Ringing noise.
Me: hello?
Distant, pleasant, slightly robotic voice: this is your wake up call...scheduled for...five...twenty...a.m.
Me: hmph
(20 minutes later)
Me: dude?
Tomcat: mornin'
Me: I think I'm dead.
Tomcat: you are.
Head - unmoveable
Lips - dry, burning
Breath - almost nonexistent
Septum - on fire
Throat - not even right
Ears - clogged
Jaws - sore from gnashing my teeth
Ears - clogged
Jaws - sore from gnashing my teeth
Stomach - empty except for coke-laced drainage and I'm sure some blood
2 hours of "sleep"
What the fuck did I think I was doing last night, channeling Dr.
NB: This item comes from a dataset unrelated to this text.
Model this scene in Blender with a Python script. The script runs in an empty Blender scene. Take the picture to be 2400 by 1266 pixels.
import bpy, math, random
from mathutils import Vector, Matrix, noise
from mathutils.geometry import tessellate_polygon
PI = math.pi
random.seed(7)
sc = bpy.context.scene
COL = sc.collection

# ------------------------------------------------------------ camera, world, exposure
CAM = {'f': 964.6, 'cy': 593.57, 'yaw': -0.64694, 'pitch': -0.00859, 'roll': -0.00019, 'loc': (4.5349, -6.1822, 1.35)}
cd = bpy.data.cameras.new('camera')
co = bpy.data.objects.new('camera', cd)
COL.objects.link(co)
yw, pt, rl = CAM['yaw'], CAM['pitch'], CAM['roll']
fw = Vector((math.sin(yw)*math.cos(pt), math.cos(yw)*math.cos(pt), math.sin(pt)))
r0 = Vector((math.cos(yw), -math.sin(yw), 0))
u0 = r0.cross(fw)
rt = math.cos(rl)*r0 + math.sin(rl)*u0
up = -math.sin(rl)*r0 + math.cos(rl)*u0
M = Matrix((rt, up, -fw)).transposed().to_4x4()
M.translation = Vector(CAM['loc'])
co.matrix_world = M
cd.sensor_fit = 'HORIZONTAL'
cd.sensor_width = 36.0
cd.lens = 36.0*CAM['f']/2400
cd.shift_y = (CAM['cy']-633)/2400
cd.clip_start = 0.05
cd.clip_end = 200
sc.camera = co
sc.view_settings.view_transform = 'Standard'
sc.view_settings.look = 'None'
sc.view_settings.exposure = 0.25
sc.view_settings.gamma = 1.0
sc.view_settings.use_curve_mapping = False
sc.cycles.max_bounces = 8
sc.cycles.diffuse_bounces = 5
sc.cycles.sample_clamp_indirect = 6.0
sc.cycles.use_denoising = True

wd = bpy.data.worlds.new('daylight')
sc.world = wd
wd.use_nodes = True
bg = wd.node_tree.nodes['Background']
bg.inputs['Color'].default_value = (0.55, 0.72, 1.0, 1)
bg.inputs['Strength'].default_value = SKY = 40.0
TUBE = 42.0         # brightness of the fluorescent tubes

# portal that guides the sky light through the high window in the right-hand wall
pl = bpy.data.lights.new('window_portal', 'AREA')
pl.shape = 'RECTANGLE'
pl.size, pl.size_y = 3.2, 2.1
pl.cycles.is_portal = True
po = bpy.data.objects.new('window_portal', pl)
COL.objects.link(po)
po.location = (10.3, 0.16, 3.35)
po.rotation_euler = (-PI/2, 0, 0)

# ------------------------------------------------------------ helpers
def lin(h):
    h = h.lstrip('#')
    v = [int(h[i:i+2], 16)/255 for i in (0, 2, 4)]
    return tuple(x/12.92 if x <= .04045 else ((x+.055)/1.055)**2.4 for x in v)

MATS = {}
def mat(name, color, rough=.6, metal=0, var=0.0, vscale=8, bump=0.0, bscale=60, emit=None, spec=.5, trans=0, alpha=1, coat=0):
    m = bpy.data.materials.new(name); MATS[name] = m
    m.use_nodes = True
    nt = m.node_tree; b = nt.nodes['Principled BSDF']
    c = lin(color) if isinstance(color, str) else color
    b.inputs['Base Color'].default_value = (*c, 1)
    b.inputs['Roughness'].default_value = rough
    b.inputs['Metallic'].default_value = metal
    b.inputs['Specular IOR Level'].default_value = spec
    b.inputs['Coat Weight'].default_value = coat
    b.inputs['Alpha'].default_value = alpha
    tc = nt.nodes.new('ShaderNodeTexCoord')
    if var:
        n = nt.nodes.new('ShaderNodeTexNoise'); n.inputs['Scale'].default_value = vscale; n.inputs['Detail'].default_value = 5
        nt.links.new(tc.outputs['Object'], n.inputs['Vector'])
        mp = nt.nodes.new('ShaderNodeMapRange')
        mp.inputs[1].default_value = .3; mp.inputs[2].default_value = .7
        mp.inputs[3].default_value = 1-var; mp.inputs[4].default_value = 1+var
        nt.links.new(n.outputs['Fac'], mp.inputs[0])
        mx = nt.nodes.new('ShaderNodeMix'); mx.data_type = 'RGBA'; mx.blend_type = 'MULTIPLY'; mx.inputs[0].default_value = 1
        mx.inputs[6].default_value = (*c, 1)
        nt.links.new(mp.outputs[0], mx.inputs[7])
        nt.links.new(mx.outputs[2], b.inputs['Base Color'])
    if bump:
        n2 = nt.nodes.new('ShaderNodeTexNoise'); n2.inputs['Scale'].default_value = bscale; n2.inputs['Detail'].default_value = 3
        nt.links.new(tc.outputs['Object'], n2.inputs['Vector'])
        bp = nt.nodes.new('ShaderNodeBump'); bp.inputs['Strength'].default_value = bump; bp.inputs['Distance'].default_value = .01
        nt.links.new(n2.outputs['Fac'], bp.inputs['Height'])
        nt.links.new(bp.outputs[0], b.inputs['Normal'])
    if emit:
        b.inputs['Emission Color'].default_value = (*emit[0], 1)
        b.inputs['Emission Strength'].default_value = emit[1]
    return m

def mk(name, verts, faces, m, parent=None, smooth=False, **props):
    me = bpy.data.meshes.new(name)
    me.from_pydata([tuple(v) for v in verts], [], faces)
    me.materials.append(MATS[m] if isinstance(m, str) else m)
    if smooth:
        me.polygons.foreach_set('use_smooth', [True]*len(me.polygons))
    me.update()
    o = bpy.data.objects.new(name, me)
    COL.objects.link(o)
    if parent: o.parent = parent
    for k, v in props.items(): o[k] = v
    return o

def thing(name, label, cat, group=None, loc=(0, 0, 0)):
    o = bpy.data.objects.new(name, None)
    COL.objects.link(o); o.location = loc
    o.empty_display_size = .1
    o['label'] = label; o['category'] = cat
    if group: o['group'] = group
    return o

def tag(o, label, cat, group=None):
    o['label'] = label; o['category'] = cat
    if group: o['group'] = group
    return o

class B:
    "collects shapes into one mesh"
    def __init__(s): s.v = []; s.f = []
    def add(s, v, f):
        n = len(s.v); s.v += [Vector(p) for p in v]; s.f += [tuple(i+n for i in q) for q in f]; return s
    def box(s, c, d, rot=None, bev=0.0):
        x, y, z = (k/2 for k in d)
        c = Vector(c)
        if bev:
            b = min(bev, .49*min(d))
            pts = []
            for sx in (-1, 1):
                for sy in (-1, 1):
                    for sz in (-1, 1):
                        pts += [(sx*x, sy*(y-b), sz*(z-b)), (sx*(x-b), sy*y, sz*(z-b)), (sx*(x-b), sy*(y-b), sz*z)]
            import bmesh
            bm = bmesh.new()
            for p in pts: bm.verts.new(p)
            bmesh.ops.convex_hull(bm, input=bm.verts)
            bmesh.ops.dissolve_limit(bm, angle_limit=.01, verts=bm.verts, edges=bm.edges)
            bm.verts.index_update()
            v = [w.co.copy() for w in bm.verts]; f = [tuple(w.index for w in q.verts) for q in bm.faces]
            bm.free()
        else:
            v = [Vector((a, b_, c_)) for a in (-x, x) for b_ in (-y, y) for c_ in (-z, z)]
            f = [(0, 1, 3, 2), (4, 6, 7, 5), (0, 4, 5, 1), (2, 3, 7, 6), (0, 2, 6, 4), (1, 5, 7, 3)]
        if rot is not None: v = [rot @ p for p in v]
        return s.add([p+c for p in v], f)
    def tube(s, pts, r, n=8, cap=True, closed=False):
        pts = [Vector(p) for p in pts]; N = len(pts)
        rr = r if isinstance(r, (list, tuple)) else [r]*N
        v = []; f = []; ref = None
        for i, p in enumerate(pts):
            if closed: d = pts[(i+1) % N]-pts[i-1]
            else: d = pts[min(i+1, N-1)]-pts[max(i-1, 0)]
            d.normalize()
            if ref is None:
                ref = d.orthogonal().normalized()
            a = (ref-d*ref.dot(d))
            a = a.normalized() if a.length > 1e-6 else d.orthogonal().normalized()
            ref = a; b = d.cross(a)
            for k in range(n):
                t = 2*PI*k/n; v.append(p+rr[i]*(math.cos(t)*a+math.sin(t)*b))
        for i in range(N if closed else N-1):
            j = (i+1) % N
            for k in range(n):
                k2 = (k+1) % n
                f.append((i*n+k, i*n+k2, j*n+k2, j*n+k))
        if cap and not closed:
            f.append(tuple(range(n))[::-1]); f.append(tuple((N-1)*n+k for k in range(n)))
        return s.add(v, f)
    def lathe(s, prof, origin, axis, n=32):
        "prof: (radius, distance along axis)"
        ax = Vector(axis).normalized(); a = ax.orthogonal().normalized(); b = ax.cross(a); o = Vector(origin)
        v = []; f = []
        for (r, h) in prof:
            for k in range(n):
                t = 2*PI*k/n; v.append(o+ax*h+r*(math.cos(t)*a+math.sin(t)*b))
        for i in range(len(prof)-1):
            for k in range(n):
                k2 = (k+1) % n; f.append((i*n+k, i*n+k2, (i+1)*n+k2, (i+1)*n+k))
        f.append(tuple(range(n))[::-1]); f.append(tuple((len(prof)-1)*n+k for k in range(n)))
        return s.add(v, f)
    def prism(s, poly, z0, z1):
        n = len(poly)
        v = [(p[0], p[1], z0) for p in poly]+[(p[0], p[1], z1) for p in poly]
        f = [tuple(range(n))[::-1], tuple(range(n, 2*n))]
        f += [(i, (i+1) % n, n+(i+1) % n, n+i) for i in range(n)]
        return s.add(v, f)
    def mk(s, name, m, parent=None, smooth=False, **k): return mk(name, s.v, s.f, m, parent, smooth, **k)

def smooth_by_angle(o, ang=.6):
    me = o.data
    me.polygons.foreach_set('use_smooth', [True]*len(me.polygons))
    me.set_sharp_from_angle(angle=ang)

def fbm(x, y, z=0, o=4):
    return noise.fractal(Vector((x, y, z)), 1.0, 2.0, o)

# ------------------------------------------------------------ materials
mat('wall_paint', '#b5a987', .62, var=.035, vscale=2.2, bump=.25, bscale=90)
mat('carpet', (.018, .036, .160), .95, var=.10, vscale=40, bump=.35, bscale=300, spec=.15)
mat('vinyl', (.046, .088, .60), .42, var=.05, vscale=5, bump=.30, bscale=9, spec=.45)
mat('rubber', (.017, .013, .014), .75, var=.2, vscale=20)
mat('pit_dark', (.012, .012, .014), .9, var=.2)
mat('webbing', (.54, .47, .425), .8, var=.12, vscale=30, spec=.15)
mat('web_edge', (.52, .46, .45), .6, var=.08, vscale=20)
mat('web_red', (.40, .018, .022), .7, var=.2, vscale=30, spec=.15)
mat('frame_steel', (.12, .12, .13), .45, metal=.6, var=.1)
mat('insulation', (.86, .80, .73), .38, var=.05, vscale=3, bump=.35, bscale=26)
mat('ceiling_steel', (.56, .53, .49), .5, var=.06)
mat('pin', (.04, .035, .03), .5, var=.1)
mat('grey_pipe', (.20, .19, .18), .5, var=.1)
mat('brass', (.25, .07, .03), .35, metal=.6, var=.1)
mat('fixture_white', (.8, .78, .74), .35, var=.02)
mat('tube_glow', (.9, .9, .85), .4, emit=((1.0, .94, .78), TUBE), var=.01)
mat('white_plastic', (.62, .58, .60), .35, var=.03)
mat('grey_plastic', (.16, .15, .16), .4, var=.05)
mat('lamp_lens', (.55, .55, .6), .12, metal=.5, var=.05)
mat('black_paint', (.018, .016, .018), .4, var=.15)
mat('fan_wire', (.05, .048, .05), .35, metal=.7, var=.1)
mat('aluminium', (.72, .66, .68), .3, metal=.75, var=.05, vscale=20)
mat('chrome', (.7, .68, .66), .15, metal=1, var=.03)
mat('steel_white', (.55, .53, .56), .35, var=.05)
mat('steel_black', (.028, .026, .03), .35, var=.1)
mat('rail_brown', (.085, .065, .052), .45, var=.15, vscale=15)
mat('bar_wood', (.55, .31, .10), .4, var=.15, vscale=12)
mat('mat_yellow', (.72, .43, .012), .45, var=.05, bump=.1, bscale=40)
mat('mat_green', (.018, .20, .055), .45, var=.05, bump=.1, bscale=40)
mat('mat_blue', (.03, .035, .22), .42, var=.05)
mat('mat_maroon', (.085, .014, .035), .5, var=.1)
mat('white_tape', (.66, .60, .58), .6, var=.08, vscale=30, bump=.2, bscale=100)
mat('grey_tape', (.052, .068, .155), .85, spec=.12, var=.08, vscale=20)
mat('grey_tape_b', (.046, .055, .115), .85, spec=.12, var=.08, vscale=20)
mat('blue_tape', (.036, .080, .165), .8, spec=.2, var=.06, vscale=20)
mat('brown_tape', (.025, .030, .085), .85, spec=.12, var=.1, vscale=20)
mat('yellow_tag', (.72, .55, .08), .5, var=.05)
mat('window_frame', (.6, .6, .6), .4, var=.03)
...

Gonzo from Fear and Loathing, Chris Farley maybe? Roughest night ever. Stupid Playboy club.
Flying to meet Barbie, her mom, aunt and uncle for a family get together. This should be fun.
Couldn't sleep in the loud airport. And I kept having this weird feeling I was supposed to win some money. I even had a dollar figure in mind. $249,000. I opened my eyes, got up and walked to the little slot casino and saw a machine showing $287,000. Close enough. The machine was The Twilight Zone...fitting. dropped in $20, hit max bet, won 20 free spins, totaling $65. Maybe I should have looked longer for that $249,000 machine. I was pretty pleased. Took my winnings and walked. See? I can learn from my mistakes.